For context, the previous UK government introduced the Turing scheme after Brexit, which operated with a budget of approximately £100 million per year. Turing supported around 43,000 UK students annually in placements worldwide, but it did not guarantee fee waivers for participants, nor did it generate reciprocal funding flows from European students coming to the UK. By contrast, Erasmus had brought significant numbers of EU students to British universities, outnumbering UK students going in the other direction and creating a net fiscal cost to the UK. In the final year of the scheme before Brexit, 18,300 British students took part, compared to 30,000 EU students coming to the UK, resulting in a net cost of over £200 million annually to the taxpayer.
Proponents of Erasmus highlight its wider economic impact. Spending by EU students supported British institutions, and according to industry group Universities UK, the net benefit to the national economy before Brexit was approximately £250 million per year, even after accounting for the country’s financial contribution. Advocates further point to the expansion of the Erasmus scheme’s remit, now covering college students, apprentices, and school pupils as well as undergraduates, thus broadening access and potential benefits beyond the university sector.

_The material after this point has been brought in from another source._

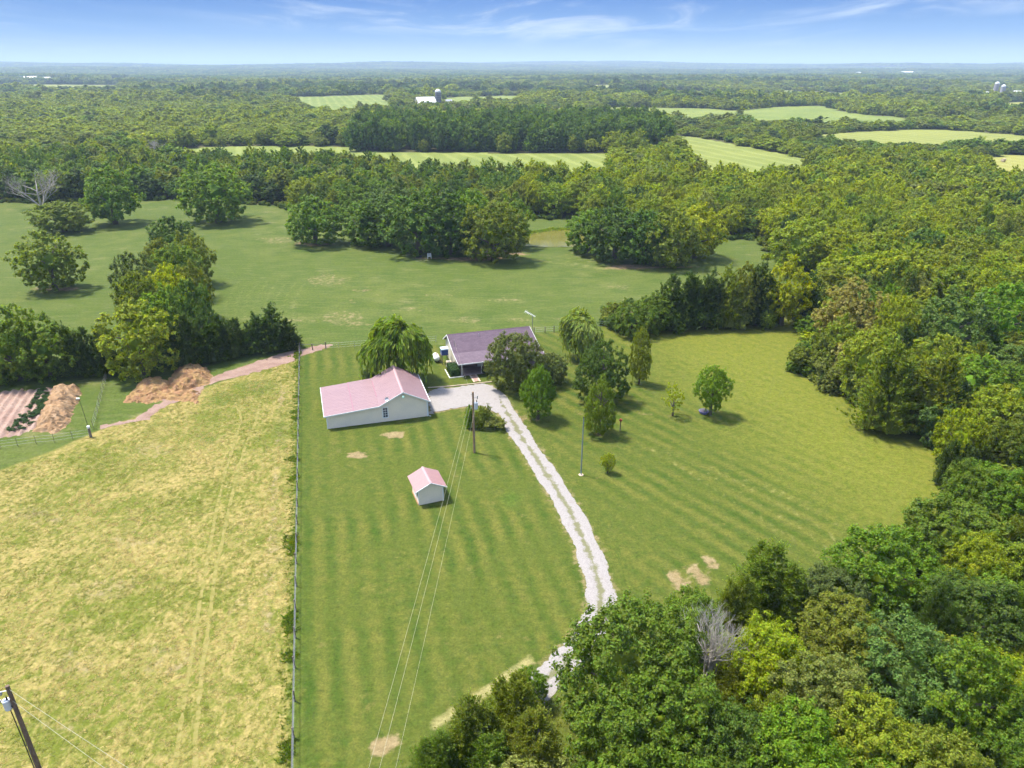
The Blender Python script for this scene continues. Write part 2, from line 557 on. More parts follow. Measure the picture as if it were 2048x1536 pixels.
# sunlight between cloud shadows put into the lawn colour, stronger to the right
setn('m_sun_yellow', smooth(Pn[:, 0] + 0.30 * (Pn[:, 1] - 80), 14, 50) * (Pn[:, 1] < 140) * (Pn[:, 0] > 0))
setn('m_lush', smooth(0.9 - np.abs((Pn - FENCE_A) @ fnrm), 0.0, 0.5) * 0.62 * ((Pn - FENCE_A) @ fdir > 3))
strip = smooth(1.4 - np.abs(((Pn - FENCE_A) @ fnrm) - (1.5 if fnrm[0] > 0 else -1.5) * -1), 0, 1)
side = np.sign((np.array([0.0, 80.0]) - FENCE_A) @ fnrm)      # which side of the fence the lawn lies on
hay_u = -side * ((Pn - FENCE_A) @ fnrm)
setn('m_straw', 0.75 * smooth(0.9 - np.abs(hay_u - 2.6), 0, 0.7) * (0.5 + 0.5 * wob(Pn[:, 0], Pn[:, 1], 0.35, 3)) * ((Pn - FENCE_A) @ fdir > 10))


def blob(key, pix, val=1.0, soft=0.6):
    setn(key, val * smooth(sdist(Pn, PG(pix)), -soft, soft))


def streak(key, pix, half, val=1.0, soft=0.4):
    setn(key, val * smooth(half - line_dist(Pn, PG(pix)), -soft, soft))


def spot(u, v, ru, rv, key='m_straw', val=1.0):
    r = random.Random(int(u * 7 + v))
    ks = [r.uniform(0.55, 1.2) for _ in range(14)]
    blob(key, [(u + ru * k * math.cos(a), v + rv * k * math.sin(a)) for k, a in zip(ks, np.linspace(0, 6.28, 15)[:-1])], val, 0.5 if val > 0.9 else 1.2)


# bare and dry places, as they lie in the photograph
for s_ in [(790, 871, 26, 7), (716, 909, 24, 8), (770, 1490, 34, 22), (700, 582, 0, 0)]:
    if s_[2]:
        spot(*s_)
for s_ in [(726, 582, 24, 4), (757, 590, 10, 4), (703, 603, 10, 5), (1290, 828, 26, 4), (1048, 485, 12, 6), (940, 518, 110, 7), (1075, 842, 16, 6), (1198, 868, 28, 8), (1050, 770, 24, 8),
           (1345, 831, 8, 4), (1277, 768, 10, 4), (1163, 951, 6, 3), (840, 515, 14, 4), (1160, 830, 12, 5), (1044, 838, 14, 11), (1000, 506, 70, 9), (1280, 535, 120, 7), (630, 488, 50, 6), (112, 578, 50, 8)]:
    spot(*s_, key='m_dirt', val=0.60)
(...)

Despite these arguments, critics question the tangible value for money when compared to alternatives. The Turing scheme, though less costly and more global in reach, lacked the economic and institutional reciprocity of Erasmus and was limited in its ability to attract foreign students and associated spending to the UK. University leaders note that non reciprocal arrangements deprive British institutions of additional sources of funding that they received under Erasmus.
The renewed commitment to Erasmus signals a significant policy shift but generates debate about strategic priorities for the UK’s international education sector. With participation costs poised to rise, scrutiny will inevitably focus on whether these investments yield the expected returns for the skills base, global connections, and economic future of the nation’s youth.